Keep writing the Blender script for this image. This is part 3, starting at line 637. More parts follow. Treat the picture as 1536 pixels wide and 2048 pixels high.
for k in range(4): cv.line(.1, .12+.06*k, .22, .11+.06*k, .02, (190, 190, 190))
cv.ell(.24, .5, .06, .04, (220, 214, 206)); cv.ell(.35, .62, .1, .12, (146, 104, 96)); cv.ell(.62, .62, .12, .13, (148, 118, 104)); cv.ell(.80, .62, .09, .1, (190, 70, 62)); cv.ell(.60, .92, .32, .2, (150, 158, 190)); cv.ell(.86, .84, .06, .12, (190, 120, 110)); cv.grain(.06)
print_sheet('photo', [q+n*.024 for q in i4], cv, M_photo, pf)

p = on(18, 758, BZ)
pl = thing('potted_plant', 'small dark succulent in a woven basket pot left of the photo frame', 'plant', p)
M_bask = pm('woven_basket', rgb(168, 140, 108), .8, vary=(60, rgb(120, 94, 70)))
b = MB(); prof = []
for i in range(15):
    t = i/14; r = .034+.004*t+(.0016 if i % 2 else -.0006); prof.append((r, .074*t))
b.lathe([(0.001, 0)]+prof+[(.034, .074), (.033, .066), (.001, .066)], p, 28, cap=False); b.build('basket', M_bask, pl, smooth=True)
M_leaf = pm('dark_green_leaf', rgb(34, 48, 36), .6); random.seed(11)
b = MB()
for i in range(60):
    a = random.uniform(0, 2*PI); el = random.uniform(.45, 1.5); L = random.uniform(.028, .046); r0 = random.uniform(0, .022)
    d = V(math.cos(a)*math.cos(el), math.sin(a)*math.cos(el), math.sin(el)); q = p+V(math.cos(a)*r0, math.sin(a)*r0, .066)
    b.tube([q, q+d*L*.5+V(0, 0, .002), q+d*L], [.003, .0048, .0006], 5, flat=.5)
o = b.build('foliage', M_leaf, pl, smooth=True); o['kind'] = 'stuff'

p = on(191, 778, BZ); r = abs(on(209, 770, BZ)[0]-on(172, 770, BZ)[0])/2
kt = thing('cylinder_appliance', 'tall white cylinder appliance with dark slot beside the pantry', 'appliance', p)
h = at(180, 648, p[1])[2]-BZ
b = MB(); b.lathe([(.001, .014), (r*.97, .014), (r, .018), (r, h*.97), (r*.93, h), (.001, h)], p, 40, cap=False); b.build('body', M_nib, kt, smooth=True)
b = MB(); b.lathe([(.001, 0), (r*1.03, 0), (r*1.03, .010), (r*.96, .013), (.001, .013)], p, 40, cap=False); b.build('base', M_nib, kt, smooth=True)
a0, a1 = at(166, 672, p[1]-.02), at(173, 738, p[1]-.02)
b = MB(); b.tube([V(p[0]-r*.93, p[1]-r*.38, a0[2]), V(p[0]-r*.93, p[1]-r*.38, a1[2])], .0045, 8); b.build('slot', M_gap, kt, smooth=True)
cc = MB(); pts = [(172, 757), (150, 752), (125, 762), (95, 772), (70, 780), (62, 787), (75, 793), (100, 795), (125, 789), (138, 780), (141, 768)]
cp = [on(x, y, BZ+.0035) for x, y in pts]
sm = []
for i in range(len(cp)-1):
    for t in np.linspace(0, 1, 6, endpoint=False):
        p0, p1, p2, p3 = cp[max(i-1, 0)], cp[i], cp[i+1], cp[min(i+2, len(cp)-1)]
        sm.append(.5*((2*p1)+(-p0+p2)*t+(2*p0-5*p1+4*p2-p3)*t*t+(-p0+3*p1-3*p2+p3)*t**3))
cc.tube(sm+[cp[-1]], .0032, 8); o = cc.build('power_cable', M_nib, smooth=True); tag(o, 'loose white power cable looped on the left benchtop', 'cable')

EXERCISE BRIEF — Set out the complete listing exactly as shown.

RESPONSE TO THIS EXERCISE —
Keep writing the Blender script for this image. This is part 3, starting at line 637. More parts follow. Treat the picture as 1536 pixels wide and 2048 pixels high.
for k in range(4): cv.line(.1, .12+.06*k, .22, .11+.06*k, .02, (190, 190, 190))
cv.ell(.24, .5, .06, .04, (220, 214, 206)); cv.ell(.35, .62, .1, .12, (146, 104, 96)); cv.ell(.62, .62, .12, .13, (148, 118, 104)); cv.ell(.80, .62, .09, .1, (190, 70, 62)); cv.ell(.60, .92, .32, .2, (150, 158, 190)); cv.ell(.86, .84, .06, .12, (190, 120, 110)); cv.grain(.06)
print_sheet('photo', [q+n*.024 for q in i4], cv, M_photo, pf)

p = on(18, 758, BZ)
pl = thing('potted_plant', 'small dark succulent in a woven basket pot left of the photo frame', 'plant', p)
M_bask = pm('woven_basket', rgb(168, 140, 108), .8, vary=(60, rgb(120, 94, 70)))
b = MB(); prof = []
for i in range(15):
    t = i/14; r = .034+.004*t+(.0016 if i % 2 else -.0006); prof.append((r, .074*t))
b.lathe([(0.001, 0)]+prof+[(.034, .074), (.033, .066), (.001, .066)], p, 28, cap=False); b.build('basket', M_bask, pl, smooth=True)
M_leaf = pm('dark_green_leaf', rgb(34, 48, 36), .6); random.seed(11)
b = MB()
for i in range(60):
    a = random.uniform(0, 2*PI); el = random.uniform(.45, 1.5); L = random.uniform(.028, .046); r0 = random.uniform(0, .022)
    d = V(math.cos(a)*math.cos(el), math.sin(a)*math.cos(el), math.sin(el)); q = p+V(math.cos(a)*r0, math.sin(a)*r0, .066)
    b.tube([q, q+d*L*.5+V(0, 0, .002), q+d*L], [.003, .0048, .0006], 5, flat=.5)
o = b.build('foliage', M_leaf, pl, smooth=True); o['kind'] = 'stuff'

p = on(191, 778, BZ); r = abs(on(209, 770, BZ)[0]-on(172, 770, BZ)[0])/2
kt = thing('cylinder_appliance', 'tall white cylinder appliance with dark slot beside the pantry', 'appliance', p)
h = at(180, 648, p[1])[2]-BZ
b = MB(); b.lathe([(.001, .014), (r*.97, .014), (r, .018), (r, h*.97), (r*.93, h), (.001, h)], p, 40, cap=False); b.build('body', M_nib, kt, smooth=True)
b = MB(); b.lathe([(.001, 0), (r*1.03, 0), (r*1.03, .010), (r*.96, .013), (.001, .013)], p, 40, cap=False); b.build('base', M_nib, kt, smooth=True)
a0, a1 = at(166, 672, p[1]-.02), at(173, 738, p[1]-.02)
b = MB(); b.tube([V(p[0]-r*.93, p[1]-r*.38, a0[2]), V(p[0]-r*.93, p[1]-r*.38, a1[2])], .0045, 8); b.build('slot', M_gap, kt, smooth=True)
cc = MB(); pts = [(172, 757), (150, 752), (125, 762), (95, 772), (70, 780), (62, 787), (75, 793), (100, 795), (125, 789), (138, 780), (141, 768)]
cp = [on(x, y, BZ+.0035) for x, y in pts]
sm = []
for i in range(len(cp)-1):
    for t in np.linspace(0, 1, 6, endpoint=False):
        p0, p1, p2, p3 = cp[max(i-1, 0)], cp[i], cp[i+1], cp[min(i+2, len(cp)-1)]
        sm.append(.5*((2*p1)+(-p0+p2)*t+(2*p0-5*p1+4*p2-p3)*t*t+(-p0+3*p1-3*p2+p3)*t**3))
cc.tube(sm+[cp[-1]], .0032, 8); o = cc.build('power_cable', M_nib, smooth=True); tag(o, 'loose white power cable looped on the left benchtop', 'cable')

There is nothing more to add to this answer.